Saturday, March 5, 2011

A Revised Capture Scenario

In 1972, Ernst J. Opik, an Estonian-born astrophysicist who worked in Northern Ireland, proposed a totally different theory. Opik suggested that a primordial object may have streaked past the Earth in the early solar system and come within Roche's limit, a boundary located about 18,500 kilometers (11,500 miles) from the center of the Earth. Inside Roche's limit, the Earth's gravity can pull a weak body apart. (Every planet has its own Roche's limit, which varies according to the planet's mass.) Some debris from the disintegrating body may have gone into orbit around the Earth and then coalesced to form the moon.

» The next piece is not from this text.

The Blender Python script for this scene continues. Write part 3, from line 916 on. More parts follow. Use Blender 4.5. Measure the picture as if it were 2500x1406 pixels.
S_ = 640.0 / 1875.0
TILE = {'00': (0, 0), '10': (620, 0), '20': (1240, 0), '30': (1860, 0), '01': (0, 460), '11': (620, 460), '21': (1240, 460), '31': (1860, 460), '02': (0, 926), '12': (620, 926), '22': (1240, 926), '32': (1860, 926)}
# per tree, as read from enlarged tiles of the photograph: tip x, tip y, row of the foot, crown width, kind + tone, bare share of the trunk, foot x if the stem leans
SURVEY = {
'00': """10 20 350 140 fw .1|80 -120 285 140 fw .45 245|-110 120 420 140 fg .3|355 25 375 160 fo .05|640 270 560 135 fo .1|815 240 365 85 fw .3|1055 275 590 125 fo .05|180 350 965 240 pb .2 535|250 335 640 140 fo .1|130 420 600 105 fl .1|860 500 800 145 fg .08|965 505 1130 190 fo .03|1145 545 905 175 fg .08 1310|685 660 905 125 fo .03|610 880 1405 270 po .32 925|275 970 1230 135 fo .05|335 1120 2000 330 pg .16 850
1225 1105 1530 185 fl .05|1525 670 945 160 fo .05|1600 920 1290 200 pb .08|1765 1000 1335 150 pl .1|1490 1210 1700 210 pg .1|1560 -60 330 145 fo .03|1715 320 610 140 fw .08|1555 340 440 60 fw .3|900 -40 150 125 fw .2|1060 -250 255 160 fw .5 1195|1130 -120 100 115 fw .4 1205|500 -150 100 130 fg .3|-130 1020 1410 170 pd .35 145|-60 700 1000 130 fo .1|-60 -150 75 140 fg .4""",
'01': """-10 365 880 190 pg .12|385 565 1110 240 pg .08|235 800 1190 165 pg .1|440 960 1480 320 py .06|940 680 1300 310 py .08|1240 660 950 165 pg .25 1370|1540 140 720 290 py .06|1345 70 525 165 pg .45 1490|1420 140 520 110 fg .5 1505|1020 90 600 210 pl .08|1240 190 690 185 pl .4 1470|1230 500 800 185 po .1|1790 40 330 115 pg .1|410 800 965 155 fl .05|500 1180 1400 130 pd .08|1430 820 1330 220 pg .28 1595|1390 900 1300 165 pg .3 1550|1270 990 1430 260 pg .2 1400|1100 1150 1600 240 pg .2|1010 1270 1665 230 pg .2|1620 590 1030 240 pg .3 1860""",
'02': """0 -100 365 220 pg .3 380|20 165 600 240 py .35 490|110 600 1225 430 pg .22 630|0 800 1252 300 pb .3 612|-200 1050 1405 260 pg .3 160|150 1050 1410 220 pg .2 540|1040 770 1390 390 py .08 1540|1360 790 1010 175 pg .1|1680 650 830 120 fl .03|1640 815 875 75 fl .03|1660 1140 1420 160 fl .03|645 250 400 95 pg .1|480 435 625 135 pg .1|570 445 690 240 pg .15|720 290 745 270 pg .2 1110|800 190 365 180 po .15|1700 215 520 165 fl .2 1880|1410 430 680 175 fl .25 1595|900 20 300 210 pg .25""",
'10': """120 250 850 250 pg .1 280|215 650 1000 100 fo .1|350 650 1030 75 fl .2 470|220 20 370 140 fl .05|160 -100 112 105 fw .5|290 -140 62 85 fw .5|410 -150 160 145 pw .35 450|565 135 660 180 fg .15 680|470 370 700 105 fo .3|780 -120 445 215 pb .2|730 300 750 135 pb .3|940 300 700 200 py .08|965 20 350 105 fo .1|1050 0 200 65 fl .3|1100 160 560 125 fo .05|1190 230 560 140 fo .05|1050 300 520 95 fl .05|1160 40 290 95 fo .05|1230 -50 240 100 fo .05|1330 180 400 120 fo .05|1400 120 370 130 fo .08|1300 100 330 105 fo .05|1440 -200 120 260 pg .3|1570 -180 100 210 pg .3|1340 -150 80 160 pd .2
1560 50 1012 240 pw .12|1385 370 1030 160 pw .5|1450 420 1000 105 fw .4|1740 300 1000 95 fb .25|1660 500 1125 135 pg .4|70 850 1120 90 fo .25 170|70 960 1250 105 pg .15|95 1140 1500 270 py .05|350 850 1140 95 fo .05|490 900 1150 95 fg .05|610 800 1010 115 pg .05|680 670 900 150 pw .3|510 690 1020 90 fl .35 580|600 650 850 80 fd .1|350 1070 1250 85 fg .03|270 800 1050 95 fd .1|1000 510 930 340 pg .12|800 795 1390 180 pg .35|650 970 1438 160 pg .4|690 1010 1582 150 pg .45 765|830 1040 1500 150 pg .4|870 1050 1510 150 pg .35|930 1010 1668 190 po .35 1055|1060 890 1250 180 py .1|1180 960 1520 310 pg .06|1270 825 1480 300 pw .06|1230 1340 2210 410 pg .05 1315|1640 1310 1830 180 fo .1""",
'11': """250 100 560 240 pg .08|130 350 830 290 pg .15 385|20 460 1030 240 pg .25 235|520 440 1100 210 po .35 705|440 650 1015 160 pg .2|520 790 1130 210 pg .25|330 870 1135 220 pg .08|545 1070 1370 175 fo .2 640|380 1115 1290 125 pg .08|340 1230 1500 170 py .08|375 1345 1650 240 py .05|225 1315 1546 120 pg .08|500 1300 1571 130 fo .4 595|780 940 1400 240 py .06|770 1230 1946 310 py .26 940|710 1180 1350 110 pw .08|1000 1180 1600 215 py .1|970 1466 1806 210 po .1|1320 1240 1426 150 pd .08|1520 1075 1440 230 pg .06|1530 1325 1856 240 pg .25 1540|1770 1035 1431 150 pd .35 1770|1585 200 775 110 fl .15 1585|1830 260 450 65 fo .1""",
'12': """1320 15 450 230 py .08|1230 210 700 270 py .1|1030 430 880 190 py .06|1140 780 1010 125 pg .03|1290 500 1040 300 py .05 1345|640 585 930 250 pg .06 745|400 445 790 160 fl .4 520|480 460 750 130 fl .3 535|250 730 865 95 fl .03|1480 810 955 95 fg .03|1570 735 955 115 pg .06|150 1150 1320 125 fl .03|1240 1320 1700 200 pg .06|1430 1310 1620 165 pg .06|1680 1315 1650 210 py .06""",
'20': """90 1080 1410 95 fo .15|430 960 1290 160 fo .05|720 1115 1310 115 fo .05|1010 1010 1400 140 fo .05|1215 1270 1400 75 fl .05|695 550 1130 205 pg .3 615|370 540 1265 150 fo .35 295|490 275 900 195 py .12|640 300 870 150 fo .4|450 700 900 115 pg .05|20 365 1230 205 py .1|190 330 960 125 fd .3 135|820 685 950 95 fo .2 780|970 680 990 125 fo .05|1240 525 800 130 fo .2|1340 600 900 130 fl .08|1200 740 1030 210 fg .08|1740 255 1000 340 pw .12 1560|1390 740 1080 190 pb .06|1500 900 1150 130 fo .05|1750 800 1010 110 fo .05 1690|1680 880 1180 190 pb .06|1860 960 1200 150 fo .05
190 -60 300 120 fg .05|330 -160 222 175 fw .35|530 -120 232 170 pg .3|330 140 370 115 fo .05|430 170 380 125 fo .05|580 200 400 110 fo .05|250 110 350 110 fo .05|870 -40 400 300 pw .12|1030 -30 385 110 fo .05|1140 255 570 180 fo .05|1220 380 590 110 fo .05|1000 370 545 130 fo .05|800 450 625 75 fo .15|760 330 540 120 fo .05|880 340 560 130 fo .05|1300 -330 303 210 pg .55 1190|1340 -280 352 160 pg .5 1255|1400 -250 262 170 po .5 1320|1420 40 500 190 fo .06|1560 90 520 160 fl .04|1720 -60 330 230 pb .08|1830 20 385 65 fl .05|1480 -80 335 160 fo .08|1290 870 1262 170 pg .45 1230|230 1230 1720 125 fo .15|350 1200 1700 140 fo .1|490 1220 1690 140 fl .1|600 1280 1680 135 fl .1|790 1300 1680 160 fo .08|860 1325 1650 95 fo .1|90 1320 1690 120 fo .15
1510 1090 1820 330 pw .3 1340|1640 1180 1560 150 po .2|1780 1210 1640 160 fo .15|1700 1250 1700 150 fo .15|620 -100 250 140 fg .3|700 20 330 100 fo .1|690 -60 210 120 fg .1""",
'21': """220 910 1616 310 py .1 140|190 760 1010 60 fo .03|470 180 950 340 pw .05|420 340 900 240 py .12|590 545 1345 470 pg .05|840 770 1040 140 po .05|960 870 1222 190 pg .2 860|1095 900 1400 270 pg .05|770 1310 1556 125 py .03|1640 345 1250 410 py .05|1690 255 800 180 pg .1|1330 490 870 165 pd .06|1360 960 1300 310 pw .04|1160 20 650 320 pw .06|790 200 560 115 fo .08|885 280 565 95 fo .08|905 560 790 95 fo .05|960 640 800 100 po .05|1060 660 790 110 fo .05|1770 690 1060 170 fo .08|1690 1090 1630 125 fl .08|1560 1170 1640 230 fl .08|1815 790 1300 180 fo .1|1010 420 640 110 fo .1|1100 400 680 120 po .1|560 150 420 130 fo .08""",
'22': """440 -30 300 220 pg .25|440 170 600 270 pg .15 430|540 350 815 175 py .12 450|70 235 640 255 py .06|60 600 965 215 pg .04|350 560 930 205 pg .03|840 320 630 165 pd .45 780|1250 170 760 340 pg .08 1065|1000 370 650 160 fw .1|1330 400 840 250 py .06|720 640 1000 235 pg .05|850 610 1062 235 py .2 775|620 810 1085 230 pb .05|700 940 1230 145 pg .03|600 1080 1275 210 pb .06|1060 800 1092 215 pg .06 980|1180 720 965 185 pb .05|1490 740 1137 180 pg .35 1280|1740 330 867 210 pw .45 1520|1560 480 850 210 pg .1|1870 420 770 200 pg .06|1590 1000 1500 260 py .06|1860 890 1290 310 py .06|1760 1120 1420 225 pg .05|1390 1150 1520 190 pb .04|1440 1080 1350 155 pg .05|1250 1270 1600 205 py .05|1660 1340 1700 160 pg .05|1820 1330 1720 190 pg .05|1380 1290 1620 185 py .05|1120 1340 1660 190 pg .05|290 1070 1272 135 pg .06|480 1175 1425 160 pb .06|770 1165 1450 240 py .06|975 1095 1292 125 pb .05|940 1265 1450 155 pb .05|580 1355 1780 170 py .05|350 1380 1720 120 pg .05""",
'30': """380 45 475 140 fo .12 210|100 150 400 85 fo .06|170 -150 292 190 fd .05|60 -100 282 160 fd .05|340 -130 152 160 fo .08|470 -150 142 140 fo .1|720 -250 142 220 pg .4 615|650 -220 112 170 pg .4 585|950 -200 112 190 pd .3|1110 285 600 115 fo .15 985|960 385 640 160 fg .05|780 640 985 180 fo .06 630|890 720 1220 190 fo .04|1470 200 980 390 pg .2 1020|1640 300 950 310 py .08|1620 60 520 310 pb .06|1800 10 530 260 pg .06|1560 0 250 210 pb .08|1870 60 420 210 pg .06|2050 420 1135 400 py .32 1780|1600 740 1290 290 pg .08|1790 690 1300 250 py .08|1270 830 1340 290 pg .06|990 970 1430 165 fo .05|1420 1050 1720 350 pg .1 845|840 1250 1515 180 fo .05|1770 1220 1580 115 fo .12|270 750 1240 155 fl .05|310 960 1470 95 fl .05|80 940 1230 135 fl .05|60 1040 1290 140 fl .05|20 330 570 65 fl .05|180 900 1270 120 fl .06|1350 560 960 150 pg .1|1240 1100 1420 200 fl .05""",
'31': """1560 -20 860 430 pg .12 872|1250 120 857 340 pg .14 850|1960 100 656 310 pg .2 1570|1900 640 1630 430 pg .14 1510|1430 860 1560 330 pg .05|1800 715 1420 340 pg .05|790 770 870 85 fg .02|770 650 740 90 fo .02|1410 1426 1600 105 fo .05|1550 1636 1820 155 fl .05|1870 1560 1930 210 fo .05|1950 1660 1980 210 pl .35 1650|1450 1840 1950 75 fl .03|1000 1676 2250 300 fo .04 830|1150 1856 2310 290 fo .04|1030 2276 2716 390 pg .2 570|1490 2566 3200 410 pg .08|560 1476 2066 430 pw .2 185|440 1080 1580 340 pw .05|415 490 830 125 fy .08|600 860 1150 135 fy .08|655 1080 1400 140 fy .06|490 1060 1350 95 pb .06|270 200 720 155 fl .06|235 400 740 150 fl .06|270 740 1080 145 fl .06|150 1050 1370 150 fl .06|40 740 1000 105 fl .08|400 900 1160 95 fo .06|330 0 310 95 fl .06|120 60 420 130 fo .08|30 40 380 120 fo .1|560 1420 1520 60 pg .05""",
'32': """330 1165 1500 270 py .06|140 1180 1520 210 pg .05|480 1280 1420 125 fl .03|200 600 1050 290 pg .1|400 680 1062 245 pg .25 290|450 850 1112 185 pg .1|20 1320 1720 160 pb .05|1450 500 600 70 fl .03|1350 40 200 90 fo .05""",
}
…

Scientists agreed that Opik's “disintegrative capture” theory convincingly explained how the moon could have been made from different material than the Earth—material from a distant part of the solar system. And the theory provided an answer to the question of how a large object—or at least part of it—could have been pulled into orbit around the Earth, a test that the previous capture theory had failed. Nonetheless, by 1985, researchers had made detailed calculations showing that a fast-moving object would not have spent enough time within Roche's limit to be pulled apart and leave debris around the Earth before it flew on. Thus, until better calculations might somehow yield contrary results, the disintegrative capture theory was shelved.